> _SET EXERCISE_
Starting at the line containing "Keep writing the", copy each line exactly, ending with the line containing "obj('fitting_knob', bm, 'rubber', t, smooth=True)". Leave out everything else.

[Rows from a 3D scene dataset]
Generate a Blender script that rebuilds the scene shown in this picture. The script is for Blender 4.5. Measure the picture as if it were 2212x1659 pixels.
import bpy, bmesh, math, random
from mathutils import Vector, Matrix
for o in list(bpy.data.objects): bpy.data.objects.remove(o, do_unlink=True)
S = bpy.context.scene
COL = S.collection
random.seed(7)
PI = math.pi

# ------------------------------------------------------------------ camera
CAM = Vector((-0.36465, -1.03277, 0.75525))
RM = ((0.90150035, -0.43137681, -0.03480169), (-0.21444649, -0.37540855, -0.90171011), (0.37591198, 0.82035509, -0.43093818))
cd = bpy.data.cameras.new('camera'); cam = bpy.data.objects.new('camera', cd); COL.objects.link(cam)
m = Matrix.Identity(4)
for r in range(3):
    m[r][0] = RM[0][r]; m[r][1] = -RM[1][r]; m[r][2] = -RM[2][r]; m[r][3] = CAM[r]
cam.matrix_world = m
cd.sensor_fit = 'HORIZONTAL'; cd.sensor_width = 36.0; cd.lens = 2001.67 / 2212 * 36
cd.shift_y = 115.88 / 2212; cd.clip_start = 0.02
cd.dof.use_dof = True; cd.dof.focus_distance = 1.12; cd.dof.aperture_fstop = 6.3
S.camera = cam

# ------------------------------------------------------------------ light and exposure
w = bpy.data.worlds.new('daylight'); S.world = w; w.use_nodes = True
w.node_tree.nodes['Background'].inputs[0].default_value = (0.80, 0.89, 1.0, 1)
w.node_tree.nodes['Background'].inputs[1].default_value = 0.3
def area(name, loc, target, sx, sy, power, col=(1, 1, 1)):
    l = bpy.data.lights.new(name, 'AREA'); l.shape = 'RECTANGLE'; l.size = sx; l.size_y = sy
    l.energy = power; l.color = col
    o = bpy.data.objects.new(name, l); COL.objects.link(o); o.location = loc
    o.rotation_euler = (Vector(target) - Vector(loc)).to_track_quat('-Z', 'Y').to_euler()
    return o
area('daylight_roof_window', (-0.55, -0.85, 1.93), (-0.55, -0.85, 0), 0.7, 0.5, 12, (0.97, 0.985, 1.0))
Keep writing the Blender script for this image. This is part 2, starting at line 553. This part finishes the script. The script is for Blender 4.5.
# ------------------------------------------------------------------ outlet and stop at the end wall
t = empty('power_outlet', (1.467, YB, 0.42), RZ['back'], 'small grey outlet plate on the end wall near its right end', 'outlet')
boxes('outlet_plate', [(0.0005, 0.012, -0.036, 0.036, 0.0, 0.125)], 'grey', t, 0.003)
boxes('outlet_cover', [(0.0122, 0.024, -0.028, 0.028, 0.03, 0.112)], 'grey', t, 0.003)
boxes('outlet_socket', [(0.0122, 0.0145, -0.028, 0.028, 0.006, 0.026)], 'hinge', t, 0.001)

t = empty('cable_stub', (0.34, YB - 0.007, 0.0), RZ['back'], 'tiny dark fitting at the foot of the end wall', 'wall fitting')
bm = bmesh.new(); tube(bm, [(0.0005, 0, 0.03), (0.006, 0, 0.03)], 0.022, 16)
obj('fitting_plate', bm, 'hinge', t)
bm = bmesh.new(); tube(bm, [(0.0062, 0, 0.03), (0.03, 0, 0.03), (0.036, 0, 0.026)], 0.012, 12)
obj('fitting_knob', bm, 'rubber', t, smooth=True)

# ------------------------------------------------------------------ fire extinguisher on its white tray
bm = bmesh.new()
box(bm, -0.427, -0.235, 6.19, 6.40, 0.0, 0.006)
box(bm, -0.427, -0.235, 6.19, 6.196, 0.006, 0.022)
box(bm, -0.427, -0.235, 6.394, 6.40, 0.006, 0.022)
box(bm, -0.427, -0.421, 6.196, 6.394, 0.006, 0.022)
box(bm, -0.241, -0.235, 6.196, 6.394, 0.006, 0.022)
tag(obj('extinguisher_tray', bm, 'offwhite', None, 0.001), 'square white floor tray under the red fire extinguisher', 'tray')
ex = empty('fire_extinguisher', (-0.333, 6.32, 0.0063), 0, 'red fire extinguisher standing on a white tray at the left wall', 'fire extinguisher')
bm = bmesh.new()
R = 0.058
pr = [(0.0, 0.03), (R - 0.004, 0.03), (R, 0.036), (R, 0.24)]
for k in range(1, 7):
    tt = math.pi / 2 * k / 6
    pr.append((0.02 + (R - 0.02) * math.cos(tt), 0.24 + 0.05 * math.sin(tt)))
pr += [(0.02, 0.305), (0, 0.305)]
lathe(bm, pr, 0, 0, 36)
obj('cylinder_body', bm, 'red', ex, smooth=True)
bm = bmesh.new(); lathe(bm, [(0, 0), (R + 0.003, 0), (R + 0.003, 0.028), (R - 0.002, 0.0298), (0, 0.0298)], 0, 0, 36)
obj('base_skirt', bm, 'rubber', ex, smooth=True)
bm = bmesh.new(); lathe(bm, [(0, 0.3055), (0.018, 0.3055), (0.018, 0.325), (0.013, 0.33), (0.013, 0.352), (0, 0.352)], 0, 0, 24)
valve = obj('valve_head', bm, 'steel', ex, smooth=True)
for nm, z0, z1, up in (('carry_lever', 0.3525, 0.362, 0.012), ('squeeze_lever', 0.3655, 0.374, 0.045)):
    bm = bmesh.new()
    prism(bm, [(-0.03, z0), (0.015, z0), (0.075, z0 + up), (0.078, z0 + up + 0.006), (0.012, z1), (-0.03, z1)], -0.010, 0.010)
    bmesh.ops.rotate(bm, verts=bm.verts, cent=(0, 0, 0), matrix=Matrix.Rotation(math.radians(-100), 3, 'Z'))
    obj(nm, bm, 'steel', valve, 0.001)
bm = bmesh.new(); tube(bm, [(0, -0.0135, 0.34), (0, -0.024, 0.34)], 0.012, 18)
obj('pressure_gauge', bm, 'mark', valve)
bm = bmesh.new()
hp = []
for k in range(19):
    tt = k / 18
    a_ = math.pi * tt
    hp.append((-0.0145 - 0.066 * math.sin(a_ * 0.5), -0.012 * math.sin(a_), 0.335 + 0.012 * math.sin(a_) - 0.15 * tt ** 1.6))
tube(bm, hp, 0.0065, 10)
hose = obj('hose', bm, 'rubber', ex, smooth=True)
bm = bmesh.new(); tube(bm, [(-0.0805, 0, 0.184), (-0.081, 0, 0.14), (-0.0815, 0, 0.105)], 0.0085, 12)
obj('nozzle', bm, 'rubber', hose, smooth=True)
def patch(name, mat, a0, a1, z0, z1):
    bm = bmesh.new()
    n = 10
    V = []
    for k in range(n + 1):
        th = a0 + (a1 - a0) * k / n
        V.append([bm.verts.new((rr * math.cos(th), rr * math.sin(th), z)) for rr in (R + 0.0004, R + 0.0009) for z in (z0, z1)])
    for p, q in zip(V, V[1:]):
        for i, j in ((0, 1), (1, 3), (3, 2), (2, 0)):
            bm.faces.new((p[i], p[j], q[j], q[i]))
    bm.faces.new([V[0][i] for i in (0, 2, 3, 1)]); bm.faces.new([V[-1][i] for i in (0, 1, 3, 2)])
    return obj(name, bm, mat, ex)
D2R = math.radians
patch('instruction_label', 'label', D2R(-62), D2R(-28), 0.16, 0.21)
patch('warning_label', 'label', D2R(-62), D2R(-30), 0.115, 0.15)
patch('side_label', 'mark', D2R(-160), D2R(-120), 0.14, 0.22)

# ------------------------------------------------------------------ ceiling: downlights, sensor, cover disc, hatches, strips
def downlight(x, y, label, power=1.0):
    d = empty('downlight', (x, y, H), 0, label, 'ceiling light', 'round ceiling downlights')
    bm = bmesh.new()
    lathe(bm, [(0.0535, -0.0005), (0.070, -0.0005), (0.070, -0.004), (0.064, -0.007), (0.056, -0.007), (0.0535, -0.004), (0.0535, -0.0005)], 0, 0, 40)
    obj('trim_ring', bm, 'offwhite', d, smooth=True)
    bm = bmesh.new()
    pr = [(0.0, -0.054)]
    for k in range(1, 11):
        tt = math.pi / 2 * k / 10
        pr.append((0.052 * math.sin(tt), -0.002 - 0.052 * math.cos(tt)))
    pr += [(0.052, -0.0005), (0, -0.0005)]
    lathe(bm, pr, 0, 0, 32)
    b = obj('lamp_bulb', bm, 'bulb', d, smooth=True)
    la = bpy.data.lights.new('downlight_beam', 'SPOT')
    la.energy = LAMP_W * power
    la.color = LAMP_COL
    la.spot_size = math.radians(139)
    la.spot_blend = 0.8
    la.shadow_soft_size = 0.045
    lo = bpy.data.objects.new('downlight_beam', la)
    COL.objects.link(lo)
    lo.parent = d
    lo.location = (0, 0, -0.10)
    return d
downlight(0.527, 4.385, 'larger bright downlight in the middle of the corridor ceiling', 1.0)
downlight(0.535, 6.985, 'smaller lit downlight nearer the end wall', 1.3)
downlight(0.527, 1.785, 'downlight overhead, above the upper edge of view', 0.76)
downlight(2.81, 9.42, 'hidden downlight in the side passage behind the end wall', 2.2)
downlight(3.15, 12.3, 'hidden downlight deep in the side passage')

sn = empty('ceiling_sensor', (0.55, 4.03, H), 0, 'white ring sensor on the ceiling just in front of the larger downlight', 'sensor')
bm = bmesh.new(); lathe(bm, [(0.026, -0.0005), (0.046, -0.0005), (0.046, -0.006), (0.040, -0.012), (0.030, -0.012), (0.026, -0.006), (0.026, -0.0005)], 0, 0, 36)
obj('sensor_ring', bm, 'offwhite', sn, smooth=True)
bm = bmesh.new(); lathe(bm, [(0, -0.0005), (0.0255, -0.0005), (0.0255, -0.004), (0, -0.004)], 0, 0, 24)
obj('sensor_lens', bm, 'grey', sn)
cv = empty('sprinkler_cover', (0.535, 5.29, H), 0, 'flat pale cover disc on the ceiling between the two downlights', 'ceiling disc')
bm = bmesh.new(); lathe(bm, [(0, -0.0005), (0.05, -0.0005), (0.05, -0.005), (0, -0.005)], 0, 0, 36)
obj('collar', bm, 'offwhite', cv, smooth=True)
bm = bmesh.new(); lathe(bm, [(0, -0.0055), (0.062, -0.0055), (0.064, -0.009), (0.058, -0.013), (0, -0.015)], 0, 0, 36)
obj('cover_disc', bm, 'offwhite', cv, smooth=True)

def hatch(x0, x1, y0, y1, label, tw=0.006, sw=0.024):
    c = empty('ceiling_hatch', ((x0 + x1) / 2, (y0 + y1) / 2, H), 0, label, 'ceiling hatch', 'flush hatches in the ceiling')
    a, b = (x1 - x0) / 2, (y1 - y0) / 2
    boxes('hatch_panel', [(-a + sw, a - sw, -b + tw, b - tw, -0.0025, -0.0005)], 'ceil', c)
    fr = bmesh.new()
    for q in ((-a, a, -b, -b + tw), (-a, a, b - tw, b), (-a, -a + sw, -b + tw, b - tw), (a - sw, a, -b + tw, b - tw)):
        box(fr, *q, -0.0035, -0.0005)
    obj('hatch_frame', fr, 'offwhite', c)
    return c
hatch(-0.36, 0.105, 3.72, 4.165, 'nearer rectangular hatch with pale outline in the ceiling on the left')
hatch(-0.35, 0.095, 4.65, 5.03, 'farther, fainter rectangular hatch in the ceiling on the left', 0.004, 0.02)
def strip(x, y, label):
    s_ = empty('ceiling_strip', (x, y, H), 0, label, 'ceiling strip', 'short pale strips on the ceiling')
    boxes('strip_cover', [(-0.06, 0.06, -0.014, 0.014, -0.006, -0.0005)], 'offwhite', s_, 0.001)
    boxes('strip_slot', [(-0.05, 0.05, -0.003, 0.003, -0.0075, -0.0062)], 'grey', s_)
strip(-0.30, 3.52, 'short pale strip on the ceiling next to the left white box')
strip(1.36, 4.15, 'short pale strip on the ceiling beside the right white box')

> _TASK OUTPUT_
Keep writing the Blender script for this image. This is part 2, starting at line 553. This part finishes the script. The script is for Blender 4.5.
# ------------------------------------------------------------------ outlet and stop at the end wall
t = empty('power_outlet', (1.467, YB, 0.42), RZ['back'], 'small grey outlet plate on the end wall near its right end', 'outlet')
boxes('outlet_plate', [(0.0005, 0.012, -0.036, 0.036, 0.0, 0.125)], 'grey', t, 0.003)
boxes('outlet_cover', [(0.0122, 0.024, -0.028, 0.028, 0.03, 0.112)], 'grey', t, 0.003)
boxes('outlet_socket', [(0.0122, 0.0145, -0.028, 0.028, 0.006, 0.026)], 'hinge', t, 0.001)

t = empty('cable_stub', (0.34, YB - 0.007, 0.0), RZ['back'], 'tiny dark fitting at the foot of the end wall', 'wall fitting')
bm = bmesh.new(); tube(bm, [(0.0005, 0, 0.03), (0.006, 0, 0.03)], 0.022, 16)
obj('fitting_plate', bm, 'hinge', t)
bm = bmesh.new(); tube(bm, [(0.0062, 0, 0.03), (0.03, 0, 0.03), (0.036, 0, 0.026)], 0.012, 12)
obj('fitting_knob', bm, 'rubber', t, smooth=True)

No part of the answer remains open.